Deputy Knesset Speaker Zvi Hauser of the New Hope Party agreed that Israel can no longer be satisfied with the “appearance of victory in the eyes of its enemies. ... In the Middle East, in this difficult neighborhood, we need actual victory in order to ensure our survival here.”
To illustrate where Israel’s current strategic approach has led, Hauser summarized the various Israeli operations in the Gaza Strip. At the end of each, Israel would declare that its operational goals had been met. Toward the end of “Guardian of the Walls,” too, success was declared, with Prime Minister Benjamin Netanyahu telling Israel’s public on May 18 that the goals of the operation had been achieved—"to inflict a severe blow on terrorist organizations, to undermine their capabilities and to restore calm while establishing deterrence. This is exactly what we did.”
However, looking at the situation over the course of more than a decade, a different picture emerges, Hauser noted, pointing out how the capabilities of Hamas have increased with the years. In 2009, during “Operation Cast Lead,” Israel’s first campaign against Hamas since the terror group took over the Gaza Strip, some 600 rockets and 200 mortar shells landed in Israeli territory. The farthest limits of those rockets were the southern Israeli cities of Ashdod and Beersheba.
During Israel’s “Operation Pillar of Defense” in 2012, Hamas launched 1,500 rockets into Israel in seven days. Rockets reached Tel Aviv and Jerusalem for the first time.
In 2014, during “Operation Protective Edge,” a 50-day conflict, Hamas hit Israel with 4,600 rockets, “a rate of 90 rockets a day,” Hauser said. In 2021’s “Operation Guardian of the Walls,” Hamas fired “nearly 4,400 rockets at Israel in 12 days, a rate of 360 or more rockets every day” and its “direct fire on Jerusalem led to a halt in a Knesset debate, sending people down to shelters,” he said.
That Israel hasn’t succeeded in defeating a far weaker foe proves that settling for the appearance of victory doesn’t stand the test of time, Hauser said.
“Wars end not when one side declares victory, but when one side acknowledges defeat,” said Gregg Roman, director of the Middle East Forum, quoting historian Daniel Pipes, the group’s founder and president. Roman runs the Israel Victory Project. Started in 2017 by the Middle East Forum, the project’s mission is to steer “U.S. and Israeli policy toward backing an Israel victory over the Palestinians.”

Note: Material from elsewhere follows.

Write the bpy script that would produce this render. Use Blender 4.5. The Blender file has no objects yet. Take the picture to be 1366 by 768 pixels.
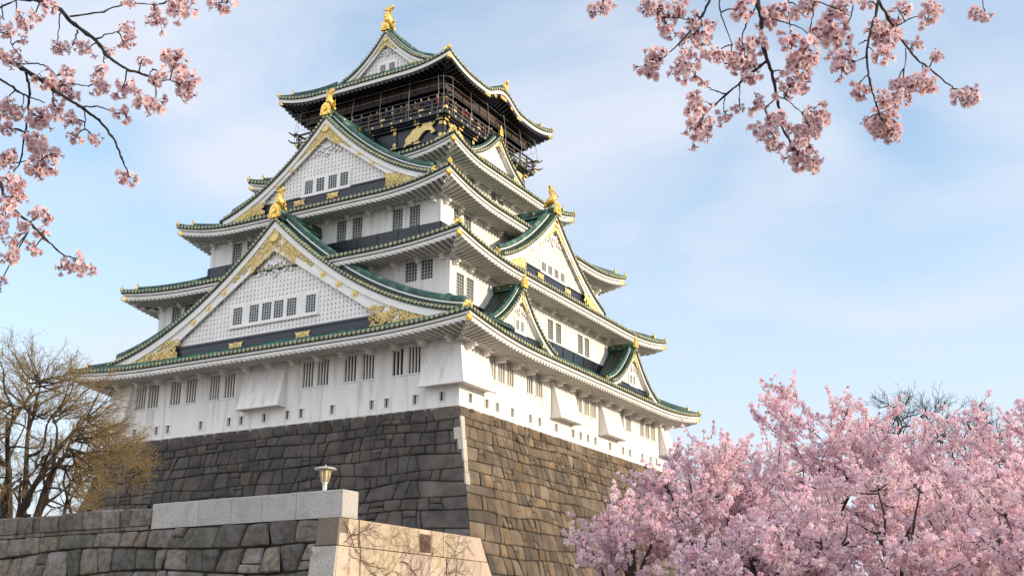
import bpy, math, random
import numpy as np
from mathutils import Vector, Matrix
SC = bpy.context.scene
COL = SC.collection
R_ = math.radians

# ---------------------------------------------------------------- camera, sky, sun, exposure
cam = bpy.data.cameras.new('camera')
cam.sensor_width = 36.0
cam.lens = 1517.56 * 36 / 1366
cam.clip_start = 0.05
cam.clip_end = 6000
camo = bpy.data.objects.new('camera', cam)
COL.objects.link(camo)
CAM = np.array([56.31, -82.07, -15.203])
YAW, PIT = R_(119.3757), R_(17.3188)
FW = np.array([math.cos(YAW) * math.cos(PIT), math.sin(YAW) * math.cos(PIT), math.sin(PIT)])
RT = np.array([math.sin(YAW), -math.cos(YAW), 0.0])
UP = np.cross(RT, FW)
camo.matrix_world = Matrix(((RT[0], UP[0], -FW[0], CAM[0]), (RT[1], UP[1], -FW[1], CAM[1]), (RT[2], UP[2], -FW[2], CAM[2]), (0, 0, 0, 1)))
SC.camera = camo
FPX = 1517.56


def ray(px, py):
    "direction through a point of the photograph (1366 x 768), unit depth"
    return FW + RT * (px - 683) / FPX - UP * (py - 384) / FPX


def at_depth(px, py, d):
    return CAM + ray(px, py) * d


SUN_EL, SUN_AZ = 11.0, 14.0           # azimuth measured from +x towards +y
SUN_STRENGTH, SKY_STRENGTH, EXPOSURE = 2.35, 0.15, 1.05
world = bpy.data.worlds.new('World')
SC.world = world
world.use_nodes = True
wt = world.node_tree
for n in list(wt.nodes):
    wt.nodes.remove(n)
wo = wt.nodes.new('ShaderNodeOutputWorld')
bg = wt.nodes.new('ShaderNodeBackground')
sky = wt.nodes.new('ShaderNodeTexSky')
sky.sky_type = 'NISHITA'
sky.sun_disc = False
sky.sun_elevation = R_(SUN_EL)
sky.sun_rotation = R_(90 - SUN_AZ)
sky.air_density = 1.0
sky.dust_density = 0.6
sky.ozone_density = 1.0
tc = wt.nodes.new('ShaderNodeTexCoord')
mp = wt.nodes.new('ShaderNodeMapping')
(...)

He told JNS: “Until the other side recognizes that their ideology and their strategies aren’t going anywhere until they give up, there won’t be any solution to the conflict. So that’s the message we hope to bring. ... We’re recommending a paradigmatic shift in the way Israelis, and more specifically the Israeli government, lawmakers like those here in the Knesset today, and the Israeli army, address the conflict.”
Roman said the Israeli Victory Project runs programs to reach every section of Israeli society, from youth to retirees. “We don’t go in there with this or that policy but with the message that the objective should be to win. They basically forgot how to win.”

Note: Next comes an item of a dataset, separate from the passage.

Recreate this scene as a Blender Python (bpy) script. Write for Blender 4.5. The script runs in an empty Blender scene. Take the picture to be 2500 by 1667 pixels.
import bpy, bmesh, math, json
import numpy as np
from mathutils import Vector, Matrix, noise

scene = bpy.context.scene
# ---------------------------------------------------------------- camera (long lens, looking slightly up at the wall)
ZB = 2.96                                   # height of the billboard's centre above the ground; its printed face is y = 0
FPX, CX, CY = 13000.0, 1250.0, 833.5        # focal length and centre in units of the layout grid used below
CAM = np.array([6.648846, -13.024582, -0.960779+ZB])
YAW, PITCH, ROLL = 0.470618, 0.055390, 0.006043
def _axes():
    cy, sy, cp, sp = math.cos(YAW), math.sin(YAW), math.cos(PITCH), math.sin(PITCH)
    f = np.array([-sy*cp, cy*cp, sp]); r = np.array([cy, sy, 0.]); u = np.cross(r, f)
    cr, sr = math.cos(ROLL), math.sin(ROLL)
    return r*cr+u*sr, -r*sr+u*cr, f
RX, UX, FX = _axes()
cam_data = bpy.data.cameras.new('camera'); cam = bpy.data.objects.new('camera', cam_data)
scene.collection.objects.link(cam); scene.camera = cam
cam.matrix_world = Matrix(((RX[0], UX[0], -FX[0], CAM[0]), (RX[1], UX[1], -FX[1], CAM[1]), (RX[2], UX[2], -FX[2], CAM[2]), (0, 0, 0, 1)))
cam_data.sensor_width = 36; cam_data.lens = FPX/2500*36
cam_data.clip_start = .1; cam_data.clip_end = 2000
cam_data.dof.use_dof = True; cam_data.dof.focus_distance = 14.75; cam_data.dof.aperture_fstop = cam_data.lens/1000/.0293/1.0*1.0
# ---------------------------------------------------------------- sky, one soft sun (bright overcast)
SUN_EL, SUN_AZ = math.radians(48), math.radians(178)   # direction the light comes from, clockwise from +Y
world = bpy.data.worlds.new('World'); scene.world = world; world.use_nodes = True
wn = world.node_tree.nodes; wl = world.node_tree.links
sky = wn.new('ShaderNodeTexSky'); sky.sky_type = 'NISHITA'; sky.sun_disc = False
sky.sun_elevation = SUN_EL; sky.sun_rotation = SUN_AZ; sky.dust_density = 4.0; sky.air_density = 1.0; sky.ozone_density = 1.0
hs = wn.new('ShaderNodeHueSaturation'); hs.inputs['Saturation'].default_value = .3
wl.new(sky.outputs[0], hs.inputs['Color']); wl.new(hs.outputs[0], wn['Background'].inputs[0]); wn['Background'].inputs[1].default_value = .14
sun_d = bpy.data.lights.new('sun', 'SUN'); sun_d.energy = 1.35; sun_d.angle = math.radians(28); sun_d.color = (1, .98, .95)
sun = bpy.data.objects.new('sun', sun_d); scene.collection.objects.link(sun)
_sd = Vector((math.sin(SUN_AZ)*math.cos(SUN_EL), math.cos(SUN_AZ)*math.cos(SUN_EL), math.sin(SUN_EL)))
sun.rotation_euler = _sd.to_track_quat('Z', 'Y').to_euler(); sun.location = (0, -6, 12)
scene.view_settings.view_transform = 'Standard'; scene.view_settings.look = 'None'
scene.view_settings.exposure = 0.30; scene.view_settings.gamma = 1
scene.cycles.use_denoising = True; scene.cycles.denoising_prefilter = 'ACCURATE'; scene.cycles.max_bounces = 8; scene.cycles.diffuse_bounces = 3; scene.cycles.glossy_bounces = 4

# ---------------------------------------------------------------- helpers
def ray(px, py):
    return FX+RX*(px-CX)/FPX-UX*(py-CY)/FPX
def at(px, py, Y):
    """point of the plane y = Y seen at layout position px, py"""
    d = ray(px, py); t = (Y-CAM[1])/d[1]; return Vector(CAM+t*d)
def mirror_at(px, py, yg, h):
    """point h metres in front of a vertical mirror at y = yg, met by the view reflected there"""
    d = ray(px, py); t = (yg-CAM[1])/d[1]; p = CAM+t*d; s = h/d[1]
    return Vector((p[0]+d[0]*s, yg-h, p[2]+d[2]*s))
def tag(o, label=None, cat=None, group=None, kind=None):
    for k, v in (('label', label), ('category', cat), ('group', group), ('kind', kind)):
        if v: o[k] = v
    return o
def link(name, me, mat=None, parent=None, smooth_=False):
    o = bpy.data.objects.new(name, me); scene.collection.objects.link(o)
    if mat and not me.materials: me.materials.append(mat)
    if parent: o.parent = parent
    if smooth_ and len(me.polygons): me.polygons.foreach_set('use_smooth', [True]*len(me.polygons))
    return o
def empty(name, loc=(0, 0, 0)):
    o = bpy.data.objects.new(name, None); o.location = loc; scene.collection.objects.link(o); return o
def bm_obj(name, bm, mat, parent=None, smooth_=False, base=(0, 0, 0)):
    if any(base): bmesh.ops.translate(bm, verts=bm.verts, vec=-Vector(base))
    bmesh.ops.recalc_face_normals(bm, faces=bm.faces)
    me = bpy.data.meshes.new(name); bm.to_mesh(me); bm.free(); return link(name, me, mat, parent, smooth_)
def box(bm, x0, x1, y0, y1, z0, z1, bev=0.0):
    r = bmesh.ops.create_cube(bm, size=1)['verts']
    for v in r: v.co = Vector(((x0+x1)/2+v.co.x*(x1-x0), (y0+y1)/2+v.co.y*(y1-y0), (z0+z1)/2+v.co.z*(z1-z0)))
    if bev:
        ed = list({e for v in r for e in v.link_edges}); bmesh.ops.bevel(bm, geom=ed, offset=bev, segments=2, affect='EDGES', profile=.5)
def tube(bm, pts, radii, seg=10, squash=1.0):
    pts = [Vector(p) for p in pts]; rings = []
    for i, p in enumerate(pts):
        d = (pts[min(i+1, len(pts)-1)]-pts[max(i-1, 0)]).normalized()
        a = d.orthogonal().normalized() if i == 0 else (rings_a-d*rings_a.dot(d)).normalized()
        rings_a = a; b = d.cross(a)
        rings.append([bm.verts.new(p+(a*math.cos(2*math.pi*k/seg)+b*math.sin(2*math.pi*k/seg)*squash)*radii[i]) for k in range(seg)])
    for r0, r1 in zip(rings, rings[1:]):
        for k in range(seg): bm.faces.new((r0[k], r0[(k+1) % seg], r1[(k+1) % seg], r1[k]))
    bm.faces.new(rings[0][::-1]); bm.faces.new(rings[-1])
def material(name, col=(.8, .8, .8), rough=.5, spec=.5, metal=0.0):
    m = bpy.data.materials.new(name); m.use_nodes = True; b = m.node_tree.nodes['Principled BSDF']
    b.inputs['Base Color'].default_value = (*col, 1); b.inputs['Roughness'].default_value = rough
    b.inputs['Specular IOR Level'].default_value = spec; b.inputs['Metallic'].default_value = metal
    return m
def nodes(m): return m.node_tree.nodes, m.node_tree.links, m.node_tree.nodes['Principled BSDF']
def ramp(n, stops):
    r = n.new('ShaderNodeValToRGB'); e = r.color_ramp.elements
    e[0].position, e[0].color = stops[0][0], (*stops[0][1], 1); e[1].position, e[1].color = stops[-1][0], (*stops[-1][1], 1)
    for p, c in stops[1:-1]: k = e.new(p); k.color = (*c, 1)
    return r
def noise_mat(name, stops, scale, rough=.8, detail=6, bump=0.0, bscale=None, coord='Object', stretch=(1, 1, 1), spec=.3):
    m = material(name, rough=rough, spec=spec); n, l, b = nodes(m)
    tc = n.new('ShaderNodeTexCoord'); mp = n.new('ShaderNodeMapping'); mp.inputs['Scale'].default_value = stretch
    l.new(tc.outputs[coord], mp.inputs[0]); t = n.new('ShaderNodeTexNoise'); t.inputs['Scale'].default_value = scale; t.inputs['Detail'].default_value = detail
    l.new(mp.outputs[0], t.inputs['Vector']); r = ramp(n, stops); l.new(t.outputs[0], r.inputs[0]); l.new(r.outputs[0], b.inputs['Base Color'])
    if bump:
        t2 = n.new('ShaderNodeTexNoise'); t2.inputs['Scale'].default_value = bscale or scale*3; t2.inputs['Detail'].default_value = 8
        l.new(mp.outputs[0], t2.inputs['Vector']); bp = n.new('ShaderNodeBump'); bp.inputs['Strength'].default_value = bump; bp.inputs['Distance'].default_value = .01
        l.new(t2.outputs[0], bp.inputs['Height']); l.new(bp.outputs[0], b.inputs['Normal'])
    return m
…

Uzi Dayan, a former deputy chief of staff and former head of Israel’s National Security Council, suggested that one hopeful sign is that “there has ripened in the Israeli public the idea that things can’t continue this way. There’s great potential in this if we can build on it.”

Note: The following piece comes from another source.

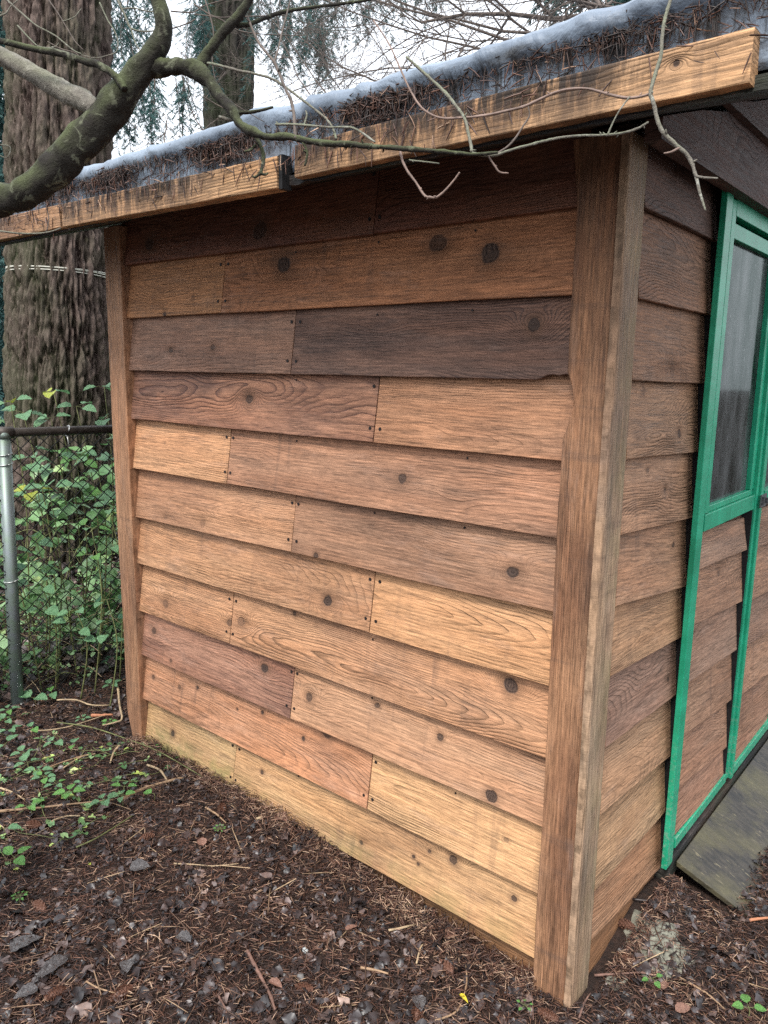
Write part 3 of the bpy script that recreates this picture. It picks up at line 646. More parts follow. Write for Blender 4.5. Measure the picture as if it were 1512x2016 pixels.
dslab('kick_rail', 0.004, 0.034, 1.0465, 1.560, 0.322, 0.352)
dslab('stile_gap_shade', 0.002, 0.0305, 0.9875, 0.9935, 0.363, 1.236, mat=M['felt_gap_shade'], bevel=0)  # black strip over the stile's green side, standing in for shade in the gaps
dslab('stile', 0.004, 0.030, 1.0465, 1.11, 1.262, 2.058)
dslab('bottom_rail', 0.006, 0.033, 1.1105, 1.55, 1.240, 1.285)
me = mesh('window_pane', *(lambda q: (q.v, q.f))(MB().box(0.008, 0.012, 0.545, 0.965, 1.29, 1.985)))
link('window_pane', me, M['glass'], door, Matrix.Identity(4))
me = mesh('window_pane', *(lambda q: (q.v, q.f))(MB().box(0.008, 0.012, 1.105, 1.56, 1.27, 1.985)))
link('window_pane', me, M['glass'], door, Matrix.Identity(4))
slab('front_sheathing', -0.036, -0.0195, 1.607, 2.69, 0.24, 2.10, M['inner_wood'], 0)
M['rear_clap'] = wood('front clapboard beyond door', (.34, .20, .12), (.24, .14, .09), .6)
for k in range(11): link('plank', bevel_board(1.06, 0.19 if k else 0.13, 0.017, 0.006, 0.015), M['rear_clap'], shed, frame(Vector((FX, 1.615, 1.95 - .168 * k)), (0, 1, 0), (1, 0, 0)))
slab('door_backing', -0.006, 0.001, 0.5225, 1.55, 0.30, 1.262, M['inner_wood'], 0)
DP = [((1372, 1122), (1475, 1079)), ((1363, 1231), (1466, 1180)), ((1355, 1343), (1453, 1276)), ((1343, 1450), (1443, 1373)), ((1334, 1551), (1438, 1462))]
DL = [dict(base=(.30, .185, .115), dark=(.20, .125, .085), blotch=.6, ring=.7), dict(base=(.31, .18, .105), dark=(.24, .14, .09), blotch=.6, swirl=1.8, ring=.8), dict(base=(.29, .175, .11), dark=(.20, .13, .095), blotch=.8), dict(base=(.33, .195, .115), dark=(.23, .14, .09), blotch=.6, swirl=1.4), dict(base=(.30, .17, .10), dark=(.24, .14, .095), blotch=.6, ring=.4), dict(base=(.30, .165, .10), dark=(.25, .135, .085), blotch=.6, ring=.5)]
zs = []
for i in range(5):
    a = on(*DP[i][0], 0, 0.026); b = on(*DP[i][1], 0, 0.026); zs.append((a, b))
for i in range(6):
    if i < 5: a, b = zs[i]; s1 = (b.z - a.z) / (b.y - a.y); f = lambda y: a.z + s1 * (y - a.y)
    else: s1 = -0.05; f = lambda y: 0.372 + s1 * (y - 0.52)
    for (ya, yb) in ((0.5235, 0.983 + random.uniform(-.004, .004)), (1.048, 1.553)):
        off = 0 if ya < 1 else 0.012
        mt = frame(Vector((0.003, ya, f(ya) - off)), Vector((0, yb - ya, f(yb) - f(ya))), (1, 0, 0))
        H = min(0.175, 1.236 - max(f(ya), f(yb))) if i == 0 else 0.175
        lk = dict(DL[i]); kn = []
        if ya < 1 and i == 1: q = mt.inverted() @ on(1417, 1130, 0, 0.02); kn = [(round(q.x, 3), round(q.z, 3), .010, .5)]
        link('plank', bevel_board(yb - ya, H, tilt=0.012), wood(f'door_{i}_{off}', knots=kn, **lk), door, mt)
# hasp
h = MB().box(0.0435, 0.047, 1.012, 1.075, 1.243, 1.282).box(0.0475, 0.052, 1.024, 1.034, 1.250, 1.276).box(0.0475, 0.058, 1.048, 1.054, 1.254, 1.272)
me = mesh('hasp', h.v, h.f); link('hasp', me, M['zinc'], door, Matrix.Identity(4))
slab('threshold', -0.010, 0.030, 0.495, 1.95, 0.24, 0.300, M['roof_board'])
ob = tag(link('nail_heads', mesh('nail_heads', nails.v, nails.f), M['nail'], shed, Matrix.Identity(4)), kind='stuff')

# ---- tarp over the roof
prof = [(2.85, 3.12), (1.6, 2.75), (0.6, 2.45), (0.1, 2.30), (-0.12, 2.235), (-0.22, 2.203), (-0.27, 2.188), (-0.30, 2.180), (-0.318, 2.174), (-0.330, 2.163), (-0.334, 2.150), (-0.331, 2.139), (-0.326, 2.130), (-0.3235, 2.118), (-0.3225, 2.10), (-0.322, 2.08), (-0.321, 2.06), (-0.320, 2.043)]
vs, fs = [], []; NXT = 620; npf = len(prof)
for i in range(NXT + 1):
    x = -2.46 + 2.97 * i / NXT
    for j, (y, z) in enumerate(prof):
        w = min(1, max(0, (j - 3) / 4)); lip = math.exp(-((j - 9) / 2.2) ** 2)
        f1 = noise.noise((x * 3.1, 0, 0)) * 0.011 + noise.noise((x * 9, 1, 0)) * 0.005 + noise.noise((x * 26, z * 20, 4)) * 0.004
        crease = abs(noise.noise((x * 7.3, z * 6, 8)))
        f2 = 0.010 * max(0, 0.25 - crease) * 4 * lip
        low = 1 if j > 12 else 0
        fold = max(0.0, 1 - abs(noise.noise((x * 4.2 + z * 9, z * 5 - x * 2, 8))) * 7) * max(0.0, noise.noise((x * 1.9, 4, 4)) + .45)
        dy = (-abs(f1) * 0.9 * lip - f2) * w + .011 * fold * w * (1 - low) - .010 * w * (1 - low) * abs(noise.noise((x * 13, z * 25, 3))) + low * 0.0015 * noise.noise((x * 30, z * 30, 2))
        dz = (f1 * 0.55 + noise.noise((x * 5, y * 8, 5)) * 0.005) * w * (1 - low)
        g_ = math.exp(-((x + 0.66) / 0.05) ** 2)          # bunched fold between two battens
        dy -= 0.014 * g_ * (1 if 8 < j < 14 else 0); dz += 0.012 * math.exp(-((x + 0.70) / 0.05) ** 2) * (lip + .3) * (1 - low)
        vs.append((x, y + dy, z + dz))
for i in range(NXT):
    for j in range(npf - 1):
        a = i * npf + j; fs.append((a, a + 1, a + npf + 1, a + npf))
tp = link('roof_tarp', mesh('roof_tarp', vs, fs, True), M['tarp'])
tag(tp, 'silver blue tarp stretched over the shed roof and down its edge', 'tarp')
sm = tp.modifiers.new('thick', 'SOLIDIFY'); sm.thickness = 0.0015; sm.offset = -1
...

IDF Gen. (ret.) Yitzhak Brick gave a damning indictment of the IDF’s actions during “Operation Guardian of the Walls.” Noting the IDF’s failed plan to drive Hamas terrorists into their tunnels and then to bomb them, he said the IDF should have sent its ground forces 100 meters into the Gaza Strip, a feint which had been part of the original plan, to convince the terrorists to take to the tunnels. “They [the IDF] didn’t do that. Why didn’t they do that? If we had behaved like this in earlier wars we would not be living here,” Brick said.
“Today, the multiple branches, air, land and sea, have lost their force. We’ve turned into a one-dimensional army in which the air force provides all the answers,” he said, noting that during last year’s operation, Israel’s aerial bombardment couldn’t stop Hamas’ rocket fire.
Brick told JNS following the conference that there are deep, systemic problems within the IDF, including a lack of truthfulness.
“The senior leadership is aware of it but hasn’t dealt with it. There are many reasons for this. One is when you’re dealing with problems that are so deep, when you try to address them, you’re asked, ‘Why are you only dealing with it now?’ So the leadership, rather than be blamed for having put off the problem, prefer to say everything’s OK.”
At the end of the conference, Steinitz addressed the internal problems that developed during “Operation Guardian of the Walls,” where Arab Israelis rioted in several cities and attacked Jews. During times of crisis, there can’t be a situation where a pogrom-like atmosphere is permitted, he said.
“Anything that doesn’t rise to the level of killing Jews, whether stealing from homes or smashing Jewish storefronts, Israel currently has no tools to deal with it,” Steinitz told JNS.